----- RECORDS SUPPLIED -----

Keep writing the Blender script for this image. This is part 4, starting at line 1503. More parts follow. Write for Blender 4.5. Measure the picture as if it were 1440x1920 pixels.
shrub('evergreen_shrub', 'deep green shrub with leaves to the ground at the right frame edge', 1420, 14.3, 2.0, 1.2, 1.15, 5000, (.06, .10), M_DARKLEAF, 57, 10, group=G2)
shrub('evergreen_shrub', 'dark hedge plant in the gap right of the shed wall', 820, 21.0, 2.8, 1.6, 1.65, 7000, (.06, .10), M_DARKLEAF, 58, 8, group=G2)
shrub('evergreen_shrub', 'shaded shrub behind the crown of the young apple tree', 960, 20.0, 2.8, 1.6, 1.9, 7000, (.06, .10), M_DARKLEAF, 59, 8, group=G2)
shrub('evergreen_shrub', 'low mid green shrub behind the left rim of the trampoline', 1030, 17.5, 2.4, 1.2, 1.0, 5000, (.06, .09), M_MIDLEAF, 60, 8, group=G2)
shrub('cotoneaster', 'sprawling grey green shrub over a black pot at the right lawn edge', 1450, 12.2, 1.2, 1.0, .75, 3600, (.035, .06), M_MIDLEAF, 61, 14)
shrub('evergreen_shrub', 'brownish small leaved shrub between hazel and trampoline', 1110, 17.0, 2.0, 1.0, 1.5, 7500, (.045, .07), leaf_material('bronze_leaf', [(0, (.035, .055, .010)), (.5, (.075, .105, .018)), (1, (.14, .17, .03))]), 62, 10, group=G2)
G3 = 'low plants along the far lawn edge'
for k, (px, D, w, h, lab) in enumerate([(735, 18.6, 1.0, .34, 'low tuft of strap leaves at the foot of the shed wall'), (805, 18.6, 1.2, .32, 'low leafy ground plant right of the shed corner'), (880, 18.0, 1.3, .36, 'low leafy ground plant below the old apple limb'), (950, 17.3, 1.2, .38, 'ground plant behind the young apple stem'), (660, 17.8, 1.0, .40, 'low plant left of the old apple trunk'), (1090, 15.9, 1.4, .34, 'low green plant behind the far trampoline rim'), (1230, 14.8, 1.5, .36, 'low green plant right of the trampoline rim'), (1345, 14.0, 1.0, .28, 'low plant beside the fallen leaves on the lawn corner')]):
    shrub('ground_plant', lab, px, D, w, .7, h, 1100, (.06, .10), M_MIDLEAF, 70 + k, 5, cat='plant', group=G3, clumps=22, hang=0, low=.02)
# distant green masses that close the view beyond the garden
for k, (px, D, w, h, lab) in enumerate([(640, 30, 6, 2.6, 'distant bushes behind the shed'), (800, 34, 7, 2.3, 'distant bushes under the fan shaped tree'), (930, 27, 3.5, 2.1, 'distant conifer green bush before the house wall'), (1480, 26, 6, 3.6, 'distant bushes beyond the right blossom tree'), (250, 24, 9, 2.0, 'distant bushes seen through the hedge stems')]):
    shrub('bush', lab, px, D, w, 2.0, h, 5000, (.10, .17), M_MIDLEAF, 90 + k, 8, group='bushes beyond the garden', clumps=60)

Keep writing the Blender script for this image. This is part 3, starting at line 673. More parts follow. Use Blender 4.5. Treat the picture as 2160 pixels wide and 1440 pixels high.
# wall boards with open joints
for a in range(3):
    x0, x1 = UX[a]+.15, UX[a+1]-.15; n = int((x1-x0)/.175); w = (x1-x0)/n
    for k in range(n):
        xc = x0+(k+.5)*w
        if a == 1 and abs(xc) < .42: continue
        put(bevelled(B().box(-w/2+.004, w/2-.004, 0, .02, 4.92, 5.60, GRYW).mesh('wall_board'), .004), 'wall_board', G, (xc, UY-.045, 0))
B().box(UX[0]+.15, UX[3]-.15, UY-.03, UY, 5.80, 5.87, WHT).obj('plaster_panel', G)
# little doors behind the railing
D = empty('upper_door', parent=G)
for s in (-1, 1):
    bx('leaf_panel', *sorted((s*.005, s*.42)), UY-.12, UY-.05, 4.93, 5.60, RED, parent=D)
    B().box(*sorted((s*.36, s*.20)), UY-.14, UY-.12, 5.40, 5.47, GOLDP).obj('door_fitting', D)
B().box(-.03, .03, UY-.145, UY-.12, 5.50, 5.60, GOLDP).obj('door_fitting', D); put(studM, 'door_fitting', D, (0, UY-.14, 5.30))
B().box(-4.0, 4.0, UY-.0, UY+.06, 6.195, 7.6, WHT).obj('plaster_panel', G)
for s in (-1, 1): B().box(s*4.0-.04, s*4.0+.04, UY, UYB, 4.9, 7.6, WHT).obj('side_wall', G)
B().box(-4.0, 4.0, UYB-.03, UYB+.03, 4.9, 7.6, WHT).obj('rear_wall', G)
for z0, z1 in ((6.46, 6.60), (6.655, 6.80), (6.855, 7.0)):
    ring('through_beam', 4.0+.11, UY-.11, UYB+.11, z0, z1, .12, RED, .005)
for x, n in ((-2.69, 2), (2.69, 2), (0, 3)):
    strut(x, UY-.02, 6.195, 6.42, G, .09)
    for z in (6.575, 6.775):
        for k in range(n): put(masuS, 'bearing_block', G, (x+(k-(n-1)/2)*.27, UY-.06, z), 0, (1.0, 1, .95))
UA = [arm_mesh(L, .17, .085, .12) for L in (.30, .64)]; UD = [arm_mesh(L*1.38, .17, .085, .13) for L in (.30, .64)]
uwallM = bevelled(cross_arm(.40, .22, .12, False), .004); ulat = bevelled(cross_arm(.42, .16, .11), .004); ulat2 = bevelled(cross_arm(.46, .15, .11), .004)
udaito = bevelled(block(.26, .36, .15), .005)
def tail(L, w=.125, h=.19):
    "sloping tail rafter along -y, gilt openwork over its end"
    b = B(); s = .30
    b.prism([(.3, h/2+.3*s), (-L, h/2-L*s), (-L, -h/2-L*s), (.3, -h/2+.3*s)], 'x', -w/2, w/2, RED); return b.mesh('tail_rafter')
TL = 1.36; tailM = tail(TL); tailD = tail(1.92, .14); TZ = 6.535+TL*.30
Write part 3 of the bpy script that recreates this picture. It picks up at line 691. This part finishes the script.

-----

• _WHAT TO WORK ON_
Go through the records and print each one exactly.

• _ANSWER TO THIS PROBLEM_
Keep writing the Blender script for this image. This is part 4, starting at line 1503. More parts follow. Write for Blender 4.5. Measure the picture as if it were 1440x1920 pixels.
shrub('evergreen_shrub', 'deep green shrub with leaves to the ground at the right frame edge', 1420, 14.3, 2.0, 1.2, 1.15, 5000, (.06, .10), M_DARKLEAF, 57, 10, group=G2)
shrub('evergreen_shrub', 'dark hedge plant in the gap right of the shed wall', 820, 21.0, 2.8, 1.6, 1.65, 7000, (.06, .10), M_DARKLEAF, 58, 8, group=G2)
shrub('evergreen_shrub', 'shaded shrub behind the crown of the young apple tree', 960, 20.0, 2.8, 1.6, 1.9, 7000, (.06, .10), M_DARKLEAF, 59, 8, group=G2)
shrub('evergreen_shrub', 'low mid green shrub behind the left rim of the trampoline', 1030, 17.5, 2.4, 1.2, 1.0, 5000, (.06, .09), M_MIDLEAF, 60, 8, group=G2)
shrub('cotoneaster', 'sprawling grey green shrub over a black pot at the right lawn edge', 1450, 12.2, 1.2, 1.0, .75, 3600, (.035, .06), M_MIDLEAF, 61, 14)
shrub('evergreen_shrub', 'brownish small leaved shrub between hazel and trampoline', 1110, 17.0, 2.0, 1.0, 1.5, 7500, (.045, .07), leaf_material('bronze_leaf', [(0, (.035, .055, .010)), (.5, (.075, .105, .018)), (1, (.14, .17, .03))]), 62, 10, group=G2)
G3 = 'low plants along the far lawn edge'
for k, (px, D, w, h, lab) in enumerate([(735, 18.6, 1.0, .34, 'low tuft of strap leaves at the foot of the shed wall'), (805, 18.6, 1.2, .32, 'low leafy ground plant right of the shed corner'), (880, 18.0, 1.3, .36, 'low leafy ground plant below the old apple limb'), (950, 17.3, 1.2, .38, 'ground plant behind the young apple stem'), (660, 17.8, 1.0, .40, 'low plant left of the old apple trunk'), (1090, 15.9, 1.4, .34, 'low green plant behind the far trampoline rim'), (1230, 14.8, 1.5, .36, 'low green plant right of the trampoline rim'), (1345, 14.0, 1.0, .28, 'low plant beside the fallen leaves on the lawn corner')]):
    shrub('ground_plant', lab, px, D, w, .7, h, 1100, (.06, .10), M_MIDLEAF, 70 + k, 5, cat='plant', group=G3, clumps=22, hang=0, low=.02)
# distant green masses that close the view beyond the garden
for k, (px, D, w, h, lab) in enumerate([(640, 30, 6, 2.6, 'distant bushes behind the shed'), (800, 34, 7, 2.3, 'distant bushes under the fan shaped tree'), (930, 27, 3.5, 2.1, 'distant conifer green bush before the house wall'), (1480, 26, 6, 3.6, 'distant bushes beyond the right blossom tree'), (250, 24, 9, 2.0, 'distant bushes seen through the hedge stems')]):
    shrub('bush', lab, px, D, w, 2.0, h, 5000, (.10, .17), M_MIDLEAF, 90 + k, 8, group='bushes beyond the garden', clumps=60)

Keep writing the Blender script for this image. This is part 3, starting at line 673. More parts follow. Use Blender 4.5. Treat the picture as 2160 pixels wide and 1440 pixels high.
# wall boards with open joints
for a in range(3):
    x0, x1 = UX[a]+.15, UX[a+1]-.15; n = int((x1-x0)/.175); w = (x1-x0)/n
    for k in range(n):
        xc = x0+(k+.5)*w
        if a == 1 and abs(xc) < .42: continue
        put(bevelled(B().box(-w/2+.004, w/2-.004, 0, .02, 4.92, 5.60, GRYW).mesh('wall_board'), .004), 'wall_board', G, (xc, UY-.045, 0))
B().box(UX[0]+.15, UX[3]-.15, UY-.03, UY, 5.80, 5.87, WHT).obj('plaster_panel', G)
# little doors behind the railing
D = empty('upper_door', parent=G)
for s in (-1, 1):
    bx('leaf_panel', *sorted((s*.005, s*.42)), UY-.12, UY-.05, 4.93, 5.60, RED, parent=D)
    B().box(*sorted((s*.36, s*.20)), UY-.14, UY-.12, 5.40, 5.47, GOLDP).obj('door_fitting', D)
B().box(-.03, .03, UY-.145, UY-.12, 5.50, 5.60, GOLDP).obj('door_fitting', D); put(studM, 'door_fitting', D, (0, UY-.14, 5.30))
B().box(-4.0, 4.0, UY-.0, UY+.06, 6.195, 7.6, WHT).obj('plaster_panel', G)
for s in (-1, 1): B().box(s*4.0-.04, s*4.0+.04, UY, UYB, 4.9, 7.6, WHT).obj('side_wall', G)
B().box(-4.0, 4.0, UYB-.03, UYB+.03, 4.9, 7.6, WHT).obj('rear_wall', G)
for z0, z1 in ((6.46, 6.60), (6.655, 6.80), (6.855, 7.0)):
    ring('through_beam', 4.0+.11, UY-.11, UYB+.11, z0, z1, .12, RED, .005)
for x, n in ((-2.69, 2), (2.69, 2), (0, 3)):
    strut(x, UY-.02, 6.195, 6.42, G, .09)
    for z in (6.575, 6.775):
        for k in range(n): put(masuS, 'bearing_block', G, (x+(k-(n-1)/2)*.27, UY-.06, z), 0, (1.0, 1, .95))
UA = [arm_mesh(L, .17, .085, .12) for L in (.30, .64)]; UD = [arm_mesh(L*1.38, .17, .085, .13) for L in (.30, .64)]
uwallM = bevelled(cross_arm(.40, .22, .12, False), .004); ulat = bevelled(cross_arm(.42, .16, .11), .004); ulat2 = bevelled(cross_arm(.46, .15, .11), .004)
udaito = bevelled(block(.26, .36, .15), .005)
def tail(L, w=.125, h=.19):
    "sloping tail rafter along -y, gilt openwork over its end"
    b = B(); s = .30
    b.prism([(.3, h/2+.3*s), (-L, h/2-L*s), (-L, -h/2-L*s), (.3, -h/2+.3*s)], 'x', -w/2, w/2, RED); return b.mesh('tail_rafter')
TL = 1.36; tailM = tail(TL); tailD = tail(1.92, .14); TZ = 6.535+TL*.30
Write part 3 of the bpy script that recreates this picture. It picks up at line 691. This part finishes the script.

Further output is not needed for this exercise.